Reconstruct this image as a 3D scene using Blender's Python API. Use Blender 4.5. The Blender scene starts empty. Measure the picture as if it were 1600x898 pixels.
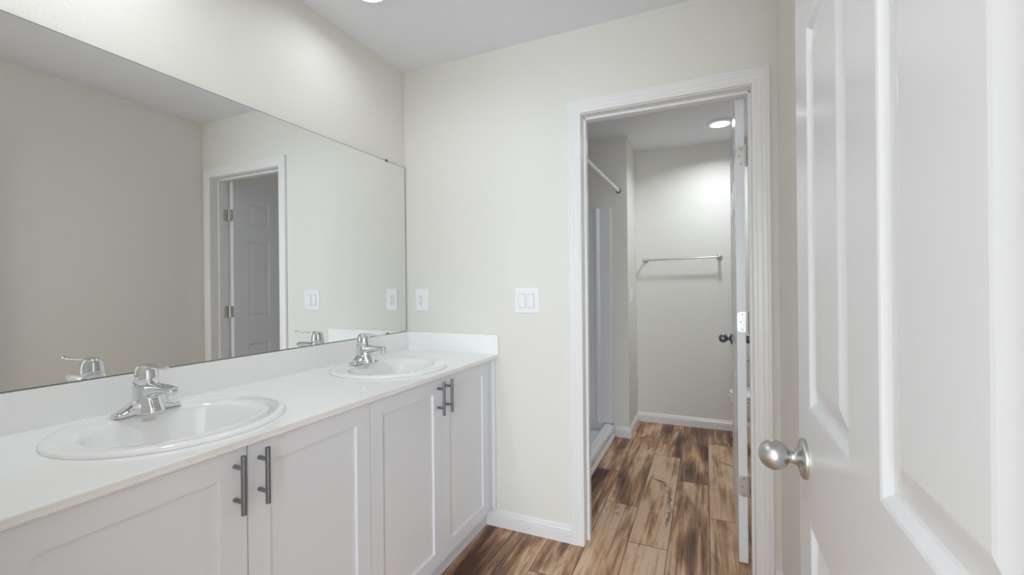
import bpy, bmesh, math, random
from mathutils import Vector, Matrix

# ------------------------------------------------------------------ scene, camera, light, exposure
scn = bpy.context.scene
COL = scn.collection
scn.view_settings.view_transform = 'Standard'
scn.view_settings.look = 'None'
scn.view_settings.gamma = 1.0
scn.view_settings.use_curve_mapping = False
scn.view_settings.exposure = 0.0
scn.cycles.use_denoising = True
scn.cycles.denoiser = 'OPENIMAGEDENOISE'
scn.cycles.max_bounces = 16
scn.cycles.diffuse_bounces = 10
scn.cycles.glossy_bounces = 8
scn.cycles.sample_clamp_indirect = 6.0
scn.cycles.use_light_tree = True

LED_MAIN = 1.3   # watts of the downlight over the far sink
LED_NEAR = 3.1   # watts of the downlight over the near sink
LED_BATH = 7.2   # watts of the downlight in the toilet room
FILL_HALL = 1.0   # watts of the added fill light in the unseen passage behind the camera

# added soft fill lamp, unseen behind the camera; no window stands there
wl = bpy.data.lights.new('passage_fill_lamp', 'AREA')
wl.shape = 'RECTANGLE'; wl.size = 1.3; wl.size_y = 1.8; wl.energy = 78.0; wl.color = (0.825, 0.95, 1.055)
wlo = bpy.data.objects.new('passage_fill_lamp', wl); COL.objects.link(wlo)
wlo.location = (0.25, -2.15, 1.25); wlo.rotation_euler = (math.radians(90), 0, 0)

LED_COL = (0.92, 0.985, 1.045)

F_PX = 684.85
YAW, PITCH, ROLL = math.radians(23.788), math.radians(0.02), math.radians(-0.578)
CAM_H = 1.2206
fw = Vector((-math.sin(YAW) * math.cos(PITCH), math.cos(YAW) * math.cos(PITCH), math.sin(PITCH)))
rt = Vector((math.cos(YAW), math.sin(YAW), 0))
up = rt.cross(fw)
rt2 = rt * math.cos(ROLL) + up * math.sin(ROLL)
up2 = -rt * math.sin(ROLL) + up * math.cos(ROLL)
cd = bpy.data.cameras.new('camera')
cam = bpy.data.objects.new('camera', cd)
COL.objects.link(cam)
m = Matrix((rt2, up2, -fw)).transposed().to_4x4()
m.translation = Vector((0, 0, CAM_H))
cam.matrix_world = m
cd.sensor_width = 36.0
cd.lens = 36.0 * F_PX / 1600.0
cd.clip_start = 0.01
scn.camera = cam

w = bpy.data.worlds.new('world'); scn.world = w
w.use_nodes = True
w.node_tree.nodes['Background'].inputs[0].default_value = (0.8, 0.88, 1, 1)
w.node_tree.nodes['Background'].inputs[1].default_value = 0.3

# ------------------------------------------------------------------ room numbers (metres)
H = 2.44
XW = -1.5495           # left wall plane
XM = -1.5445           # mirror face
YB = 2.0284            # back wall, room side
YB2 = 2.148            # back wall, toilet room side
XR = 0.2704            # right wall
YN = 0.17              # near wall, room side
YF = 4.1108            # far wall of the toilet room
XS, YS = -0.57, 3.61   # outer corner of the wall stub at the end of the shower
XT = 0.92              # right wall of the toilet room
ZC = 0.881             # countertop surface
XC = -0.973            # countertop front edge

# ------------------------------------------------------------------ materials
def lin(c):
    return tuple(((v / 255.0) / 12.92 if v / 255.0 <= 0.04045 else ((v / 255.0 + 0.055) / 1.055) ** 2.4) for v in c) + (1,)

def nmat(name):
    mt = bpy.data.materials.new(name); mt.use_nodes = True
    nt = mt.node_tree; b = nt.nodes['Principled BSDF']
    return mt, nt, b

def pmat(name, rgb, rough=0.5, metal=0.0, spec=0.5, coat=0.0, bump=None, var=0.0, aniso=0.0):
    mt, nt, b = nmat(name)
    b.inputs['Base Color'].default_value = lin(rgb)
    b.inputs['Roughness'].default_value = rough
    b.inputs['Metallic'].default_value = metal
    b.inputs['Specular IOR Level'].default_value = spec
    b.inputs['Coat Weight'].default_value = coat
    b.inputs['Coat Roughness'].default_value = 0.05
    if aniso: b.inputs['Anisotropic'].default_value = aniso
    geo = nt.nodes.new('ShaderNodeNewGeometry')
    if var:
        n = nt.nodes.new('ShaderNodeTexNoise'); n.inputs['Scale'].default_value = 3.0
        n.inputs['Detail'].default_value = 3.0
        nt.links.new(geo.outputs['Position'], n.inputs['Vector'])
        mx = nt.nodes.new('ShaderNodeMix'); mx.data_type = 'RGBA'
        a = lin(rgb)
        mx.inputs['A'].default_value = tuple(v * (1 - var) for v in a[:3]) + (1,)
        mx.inputs['B'].default_value = tuple(min(1, v * (1 + var)) for v in a[:3]) + (1,)
        nt.links.new(n.outputs['Fac'], mx.inputs['Factor'])
        nt.links.new(mx.outputs['Result'], b.inputs['Base Color'])
    if bump:
        sc, st, dist = bump[:3]
        stretch = bump[3] if len(bump) > 3 else (1, 1, 1)
        mp = nt.nodes.new('ShaderNodeMapping'); mp.inputs['Scale'].default_value = stretch
        nt.links.new(geo.outputs['Position'], mp.inputs['Vector'])
        n = nt.nodes.new('ShaderNodeTexNoise'); n.inputs['Scale'].default_value = sc
        n.inputs['Detail'].default_value = 4.0
        nt.links.new(mp.outputs['Vector'], n.inputs['Vector'])
        bp = nt.nodes.new('ShaderNodeBump'); bp.inputs['Strength'].default_value = st
        bp.inputs['Distance'].default_value = dist
        nt.links.new(n.outputs['Fac'], bp.inputs['Height'])
        nt.links.new(bp.outputs['Normal'], b.inputs['Normal'])
    return mt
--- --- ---
→ YOUR GOAL: Without the pictures, please reproduce each line of the listing above exactly, from the first one through the line bearing "from mathutils import Vector, Matrix".

→ TASK ANSWER:
Reconstruct this image as a 3D scene using Blender's Python API. Use Blender 4.5. The Blender scene starts empty. Measure the picture as if it were 1600x898 pixels.
import bpy, bmesh, math, random
from mathutils import Vector, Matrix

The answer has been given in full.